(Stored data)
**********

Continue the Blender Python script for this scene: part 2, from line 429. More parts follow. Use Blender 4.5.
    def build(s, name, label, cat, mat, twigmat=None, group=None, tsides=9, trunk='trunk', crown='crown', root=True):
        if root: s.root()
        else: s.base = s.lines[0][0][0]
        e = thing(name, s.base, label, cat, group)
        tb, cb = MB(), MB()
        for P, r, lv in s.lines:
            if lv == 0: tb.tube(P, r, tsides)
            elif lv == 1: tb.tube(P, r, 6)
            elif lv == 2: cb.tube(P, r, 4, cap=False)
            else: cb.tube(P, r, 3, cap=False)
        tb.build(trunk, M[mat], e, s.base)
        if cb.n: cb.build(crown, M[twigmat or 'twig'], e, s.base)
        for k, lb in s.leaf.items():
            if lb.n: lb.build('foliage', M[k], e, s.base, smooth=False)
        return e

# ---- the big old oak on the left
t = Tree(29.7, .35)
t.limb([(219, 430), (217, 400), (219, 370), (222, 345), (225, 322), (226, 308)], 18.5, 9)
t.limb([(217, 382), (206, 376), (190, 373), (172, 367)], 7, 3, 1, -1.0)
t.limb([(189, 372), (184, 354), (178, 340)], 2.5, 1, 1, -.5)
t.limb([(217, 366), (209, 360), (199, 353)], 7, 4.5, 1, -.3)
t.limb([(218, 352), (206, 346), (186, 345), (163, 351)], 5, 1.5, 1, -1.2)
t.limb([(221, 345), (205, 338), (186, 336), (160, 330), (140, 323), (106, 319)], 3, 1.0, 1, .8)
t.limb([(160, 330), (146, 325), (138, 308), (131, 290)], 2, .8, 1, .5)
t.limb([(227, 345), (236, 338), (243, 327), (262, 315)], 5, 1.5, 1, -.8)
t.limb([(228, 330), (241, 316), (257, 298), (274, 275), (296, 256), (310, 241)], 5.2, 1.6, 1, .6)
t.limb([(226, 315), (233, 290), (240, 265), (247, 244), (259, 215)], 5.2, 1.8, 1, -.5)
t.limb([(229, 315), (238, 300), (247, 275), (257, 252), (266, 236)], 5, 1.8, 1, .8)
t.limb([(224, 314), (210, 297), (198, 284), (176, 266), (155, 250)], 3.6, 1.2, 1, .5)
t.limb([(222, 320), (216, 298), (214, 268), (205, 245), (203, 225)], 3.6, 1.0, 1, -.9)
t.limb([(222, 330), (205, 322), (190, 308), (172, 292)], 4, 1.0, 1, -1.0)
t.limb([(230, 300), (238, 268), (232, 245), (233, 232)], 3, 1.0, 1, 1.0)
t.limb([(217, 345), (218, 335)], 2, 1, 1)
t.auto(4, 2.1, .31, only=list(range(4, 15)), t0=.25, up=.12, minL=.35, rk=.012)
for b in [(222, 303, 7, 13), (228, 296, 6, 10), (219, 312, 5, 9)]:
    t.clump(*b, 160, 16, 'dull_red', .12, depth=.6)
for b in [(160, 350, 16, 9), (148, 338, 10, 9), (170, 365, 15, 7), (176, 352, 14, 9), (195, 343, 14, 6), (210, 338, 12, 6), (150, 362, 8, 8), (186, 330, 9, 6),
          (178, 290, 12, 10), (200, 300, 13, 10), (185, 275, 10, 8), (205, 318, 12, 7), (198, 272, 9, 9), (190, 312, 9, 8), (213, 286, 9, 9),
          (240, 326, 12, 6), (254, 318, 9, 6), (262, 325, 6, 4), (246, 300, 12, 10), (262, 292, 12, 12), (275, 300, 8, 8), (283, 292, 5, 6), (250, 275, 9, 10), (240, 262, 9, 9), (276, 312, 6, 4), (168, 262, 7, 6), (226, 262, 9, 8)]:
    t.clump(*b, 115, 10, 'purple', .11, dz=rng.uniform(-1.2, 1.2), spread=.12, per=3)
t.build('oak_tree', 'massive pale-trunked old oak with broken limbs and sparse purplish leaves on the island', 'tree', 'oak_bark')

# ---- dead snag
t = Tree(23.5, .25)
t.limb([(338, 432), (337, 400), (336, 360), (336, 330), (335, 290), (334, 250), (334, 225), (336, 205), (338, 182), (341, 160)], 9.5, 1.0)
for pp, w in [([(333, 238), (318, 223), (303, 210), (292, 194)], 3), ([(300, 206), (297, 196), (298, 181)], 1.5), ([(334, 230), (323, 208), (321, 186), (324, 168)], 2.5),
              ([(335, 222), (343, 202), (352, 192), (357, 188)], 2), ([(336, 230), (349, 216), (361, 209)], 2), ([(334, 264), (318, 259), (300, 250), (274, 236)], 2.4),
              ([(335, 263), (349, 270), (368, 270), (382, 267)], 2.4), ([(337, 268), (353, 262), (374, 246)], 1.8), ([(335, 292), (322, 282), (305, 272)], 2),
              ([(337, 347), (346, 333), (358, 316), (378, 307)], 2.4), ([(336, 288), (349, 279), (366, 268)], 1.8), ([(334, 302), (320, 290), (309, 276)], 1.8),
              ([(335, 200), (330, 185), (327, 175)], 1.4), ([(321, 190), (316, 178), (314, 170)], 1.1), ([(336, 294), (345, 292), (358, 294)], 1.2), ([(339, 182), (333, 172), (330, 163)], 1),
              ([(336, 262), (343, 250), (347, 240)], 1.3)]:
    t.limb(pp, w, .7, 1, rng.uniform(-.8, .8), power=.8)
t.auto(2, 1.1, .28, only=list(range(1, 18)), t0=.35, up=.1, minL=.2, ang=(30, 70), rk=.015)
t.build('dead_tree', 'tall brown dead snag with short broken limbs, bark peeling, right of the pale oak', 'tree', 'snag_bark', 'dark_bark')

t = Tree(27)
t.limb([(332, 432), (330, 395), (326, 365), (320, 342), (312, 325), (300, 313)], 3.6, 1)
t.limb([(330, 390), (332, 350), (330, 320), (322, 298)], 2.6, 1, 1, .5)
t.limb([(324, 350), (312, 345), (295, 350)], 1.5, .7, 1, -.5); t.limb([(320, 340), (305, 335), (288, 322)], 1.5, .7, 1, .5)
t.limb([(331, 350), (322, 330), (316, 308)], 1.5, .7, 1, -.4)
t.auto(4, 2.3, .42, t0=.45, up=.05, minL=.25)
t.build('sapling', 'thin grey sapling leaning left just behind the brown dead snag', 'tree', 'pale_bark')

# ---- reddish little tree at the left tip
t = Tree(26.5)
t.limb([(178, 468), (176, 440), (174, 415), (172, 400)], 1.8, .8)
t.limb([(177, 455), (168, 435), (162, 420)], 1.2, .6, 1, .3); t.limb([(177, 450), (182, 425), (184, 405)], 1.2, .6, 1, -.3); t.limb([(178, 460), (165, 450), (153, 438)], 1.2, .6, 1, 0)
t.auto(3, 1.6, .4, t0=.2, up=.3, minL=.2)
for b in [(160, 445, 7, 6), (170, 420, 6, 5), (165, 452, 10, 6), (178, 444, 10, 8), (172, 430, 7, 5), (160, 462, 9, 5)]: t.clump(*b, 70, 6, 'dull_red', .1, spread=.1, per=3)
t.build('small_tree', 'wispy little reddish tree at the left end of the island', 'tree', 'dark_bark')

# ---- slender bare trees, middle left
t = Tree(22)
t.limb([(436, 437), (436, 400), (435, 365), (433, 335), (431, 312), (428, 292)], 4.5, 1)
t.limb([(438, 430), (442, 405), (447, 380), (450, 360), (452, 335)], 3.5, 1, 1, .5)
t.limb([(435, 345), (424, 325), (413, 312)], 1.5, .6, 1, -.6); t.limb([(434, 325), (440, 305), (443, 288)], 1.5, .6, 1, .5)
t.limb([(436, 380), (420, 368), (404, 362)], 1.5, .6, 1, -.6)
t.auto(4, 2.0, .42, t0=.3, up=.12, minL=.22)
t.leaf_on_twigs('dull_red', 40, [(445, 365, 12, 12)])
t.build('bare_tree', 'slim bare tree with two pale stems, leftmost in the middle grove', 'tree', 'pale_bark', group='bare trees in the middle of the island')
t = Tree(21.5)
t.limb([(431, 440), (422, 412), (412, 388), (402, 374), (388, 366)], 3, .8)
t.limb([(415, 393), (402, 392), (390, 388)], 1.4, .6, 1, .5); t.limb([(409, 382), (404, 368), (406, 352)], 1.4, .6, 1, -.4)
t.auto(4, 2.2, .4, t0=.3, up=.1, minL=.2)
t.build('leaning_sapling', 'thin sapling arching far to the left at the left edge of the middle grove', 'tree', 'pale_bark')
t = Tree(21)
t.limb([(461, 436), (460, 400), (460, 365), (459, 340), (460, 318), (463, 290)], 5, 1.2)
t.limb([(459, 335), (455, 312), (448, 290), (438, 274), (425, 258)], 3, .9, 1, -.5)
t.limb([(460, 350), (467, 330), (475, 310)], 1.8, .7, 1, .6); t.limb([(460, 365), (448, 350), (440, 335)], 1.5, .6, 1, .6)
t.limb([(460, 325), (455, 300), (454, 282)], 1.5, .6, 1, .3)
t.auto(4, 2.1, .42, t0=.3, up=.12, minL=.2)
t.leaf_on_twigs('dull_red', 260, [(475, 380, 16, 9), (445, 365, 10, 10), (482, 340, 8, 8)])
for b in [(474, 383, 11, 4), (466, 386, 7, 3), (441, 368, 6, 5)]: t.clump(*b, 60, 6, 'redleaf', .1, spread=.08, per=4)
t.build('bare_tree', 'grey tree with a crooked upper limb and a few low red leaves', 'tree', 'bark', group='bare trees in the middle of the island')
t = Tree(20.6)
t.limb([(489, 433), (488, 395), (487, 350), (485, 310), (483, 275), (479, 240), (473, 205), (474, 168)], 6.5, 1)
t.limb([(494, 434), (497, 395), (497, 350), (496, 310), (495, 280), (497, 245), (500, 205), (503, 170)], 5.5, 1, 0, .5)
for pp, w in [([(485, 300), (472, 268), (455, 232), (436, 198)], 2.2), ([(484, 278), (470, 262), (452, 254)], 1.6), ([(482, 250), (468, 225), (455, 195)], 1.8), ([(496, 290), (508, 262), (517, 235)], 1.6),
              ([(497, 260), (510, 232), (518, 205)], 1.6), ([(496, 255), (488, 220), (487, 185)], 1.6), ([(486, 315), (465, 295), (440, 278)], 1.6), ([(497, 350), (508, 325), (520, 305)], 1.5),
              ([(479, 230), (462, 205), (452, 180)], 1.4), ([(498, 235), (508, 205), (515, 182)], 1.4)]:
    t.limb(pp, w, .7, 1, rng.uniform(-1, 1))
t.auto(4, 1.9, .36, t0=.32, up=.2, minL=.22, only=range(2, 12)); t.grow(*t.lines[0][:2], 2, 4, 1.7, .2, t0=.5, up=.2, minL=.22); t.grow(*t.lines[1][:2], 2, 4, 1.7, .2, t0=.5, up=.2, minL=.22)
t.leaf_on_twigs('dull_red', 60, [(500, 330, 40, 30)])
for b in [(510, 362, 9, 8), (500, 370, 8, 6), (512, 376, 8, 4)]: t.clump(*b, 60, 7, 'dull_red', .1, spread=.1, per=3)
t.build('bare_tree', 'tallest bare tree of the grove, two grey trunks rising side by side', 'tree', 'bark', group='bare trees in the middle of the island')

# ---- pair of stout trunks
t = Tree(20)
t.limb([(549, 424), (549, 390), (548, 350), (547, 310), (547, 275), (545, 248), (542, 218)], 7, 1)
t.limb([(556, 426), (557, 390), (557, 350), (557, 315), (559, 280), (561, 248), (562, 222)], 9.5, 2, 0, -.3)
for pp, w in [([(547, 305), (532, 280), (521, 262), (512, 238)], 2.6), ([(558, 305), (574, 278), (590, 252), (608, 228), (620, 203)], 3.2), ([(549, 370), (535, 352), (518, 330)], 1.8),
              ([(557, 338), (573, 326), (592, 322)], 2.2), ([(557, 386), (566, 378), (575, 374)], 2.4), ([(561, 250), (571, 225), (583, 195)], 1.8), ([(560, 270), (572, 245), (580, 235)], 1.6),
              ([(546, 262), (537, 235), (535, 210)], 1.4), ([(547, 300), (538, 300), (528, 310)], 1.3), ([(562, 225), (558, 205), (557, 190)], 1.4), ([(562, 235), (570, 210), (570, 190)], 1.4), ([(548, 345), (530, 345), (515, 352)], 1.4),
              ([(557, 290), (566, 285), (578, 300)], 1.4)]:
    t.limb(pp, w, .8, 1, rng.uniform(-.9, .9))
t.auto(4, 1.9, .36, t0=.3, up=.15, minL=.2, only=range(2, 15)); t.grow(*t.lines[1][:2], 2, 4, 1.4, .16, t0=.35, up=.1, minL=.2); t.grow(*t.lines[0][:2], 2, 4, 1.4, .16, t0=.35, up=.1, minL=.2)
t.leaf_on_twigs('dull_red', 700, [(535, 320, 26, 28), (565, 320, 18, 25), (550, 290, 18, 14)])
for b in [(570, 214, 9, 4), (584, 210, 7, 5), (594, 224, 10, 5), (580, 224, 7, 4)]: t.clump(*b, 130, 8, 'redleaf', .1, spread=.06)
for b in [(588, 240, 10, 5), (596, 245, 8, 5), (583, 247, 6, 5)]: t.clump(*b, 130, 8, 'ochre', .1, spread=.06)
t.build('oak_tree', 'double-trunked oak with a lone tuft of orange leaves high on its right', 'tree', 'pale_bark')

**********

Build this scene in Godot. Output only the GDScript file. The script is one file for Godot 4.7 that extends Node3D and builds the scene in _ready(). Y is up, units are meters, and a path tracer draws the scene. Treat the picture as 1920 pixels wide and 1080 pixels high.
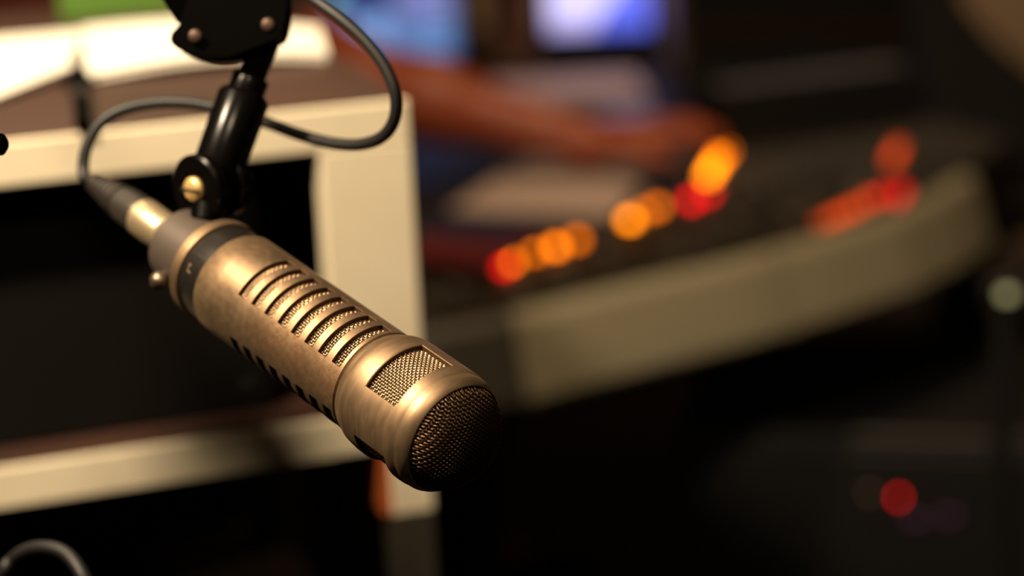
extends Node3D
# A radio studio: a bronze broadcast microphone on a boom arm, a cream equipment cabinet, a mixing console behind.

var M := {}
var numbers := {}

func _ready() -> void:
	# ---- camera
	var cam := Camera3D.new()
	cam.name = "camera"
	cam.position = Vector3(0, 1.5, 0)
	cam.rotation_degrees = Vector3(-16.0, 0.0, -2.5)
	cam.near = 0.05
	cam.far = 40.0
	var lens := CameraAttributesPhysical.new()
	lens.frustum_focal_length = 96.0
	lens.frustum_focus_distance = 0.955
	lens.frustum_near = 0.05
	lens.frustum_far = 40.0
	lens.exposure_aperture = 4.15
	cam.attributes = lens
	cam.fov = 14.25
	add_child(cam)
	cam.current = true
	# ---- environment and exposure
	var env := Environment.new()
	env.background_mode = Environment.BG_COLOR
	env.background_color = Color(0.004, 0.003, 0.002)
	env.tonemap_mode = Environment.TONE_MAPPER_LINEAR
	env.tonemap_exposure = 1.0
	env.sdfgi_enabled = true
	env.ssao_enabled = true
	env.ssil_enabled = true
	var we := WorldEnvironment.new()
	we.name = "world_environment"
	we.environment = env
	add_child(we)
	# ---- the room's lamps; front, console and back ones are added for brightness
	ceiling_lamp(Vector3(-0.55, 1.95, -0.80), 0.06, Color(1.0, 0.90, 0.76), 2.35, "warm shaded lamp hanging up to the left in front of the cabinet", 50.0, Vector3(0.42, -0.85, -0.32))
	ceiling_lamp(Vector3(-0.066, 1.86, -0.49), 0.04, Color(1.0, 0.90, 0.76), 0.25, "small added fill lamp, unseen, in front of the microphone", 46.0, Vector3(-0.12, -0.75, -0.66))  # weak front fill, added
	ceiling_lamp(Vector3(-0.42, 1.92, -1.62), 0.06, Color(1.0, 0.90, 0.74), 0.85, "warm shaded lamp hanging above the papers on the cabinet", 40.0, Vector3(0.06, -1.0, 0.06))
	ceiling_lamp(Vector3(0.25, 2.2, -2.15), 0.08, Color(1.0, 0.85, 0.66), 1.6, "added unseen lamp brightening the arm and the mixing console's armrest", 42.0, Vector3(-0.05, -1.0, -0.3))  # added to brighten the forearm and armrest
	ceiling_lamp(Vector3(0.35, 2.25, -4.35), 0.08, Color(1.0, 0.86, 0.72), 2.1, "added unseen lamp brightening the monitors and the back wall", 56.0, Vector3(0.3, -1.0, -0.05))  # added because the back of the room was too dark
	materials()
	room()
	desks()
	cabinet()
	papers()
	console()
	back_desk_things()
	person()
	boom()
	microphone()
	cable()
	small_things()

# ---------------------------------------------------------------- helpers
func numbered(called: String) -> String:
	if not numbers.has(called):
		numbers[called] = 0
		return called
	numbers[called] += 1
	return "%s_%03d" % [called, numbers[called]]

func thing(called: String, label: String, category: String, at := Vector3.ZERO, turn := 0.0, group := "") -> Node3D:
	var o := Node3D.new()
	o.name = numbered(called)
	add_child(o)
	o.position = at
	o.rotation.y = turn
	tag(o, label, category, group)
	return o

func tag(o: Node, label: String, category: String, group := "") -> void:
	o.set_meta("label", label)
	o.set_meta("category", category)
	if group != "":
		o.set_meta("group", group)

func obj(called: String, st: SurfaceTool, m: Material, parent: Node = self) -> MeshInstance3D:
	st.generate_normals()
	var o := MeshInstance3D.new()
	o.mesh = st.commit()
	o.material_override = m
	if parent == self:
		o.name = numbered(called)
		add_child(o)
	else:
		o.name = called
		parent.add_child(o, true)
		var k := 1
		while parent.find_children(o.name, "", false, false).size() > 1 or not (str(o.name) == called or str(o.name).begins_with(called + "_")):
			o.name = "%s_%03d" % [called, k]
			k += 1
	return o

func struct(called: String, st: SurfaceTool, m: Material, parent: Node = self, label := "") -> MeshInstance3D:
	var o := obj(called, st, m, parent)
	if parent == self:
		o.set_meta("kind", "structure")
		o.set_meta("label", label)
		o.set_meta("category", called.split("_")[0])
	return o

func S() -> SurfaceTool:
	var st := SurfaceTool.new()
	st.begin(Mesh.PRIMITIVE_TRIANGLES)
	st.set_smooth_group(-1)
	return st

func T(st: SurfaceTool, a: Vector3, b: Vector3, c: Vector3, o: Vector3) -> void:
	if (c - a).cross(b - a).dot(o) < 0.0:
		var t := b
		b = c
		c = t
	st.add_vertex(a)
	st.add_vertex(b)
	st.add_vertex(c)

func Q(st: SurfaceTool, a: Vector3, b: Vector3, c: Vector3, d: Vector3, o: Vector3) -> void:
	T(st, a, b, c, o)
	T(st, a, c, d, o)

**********

• Exercise prompt
How many lines in the records above hold the word "this"? Give only the number.

• Output below
2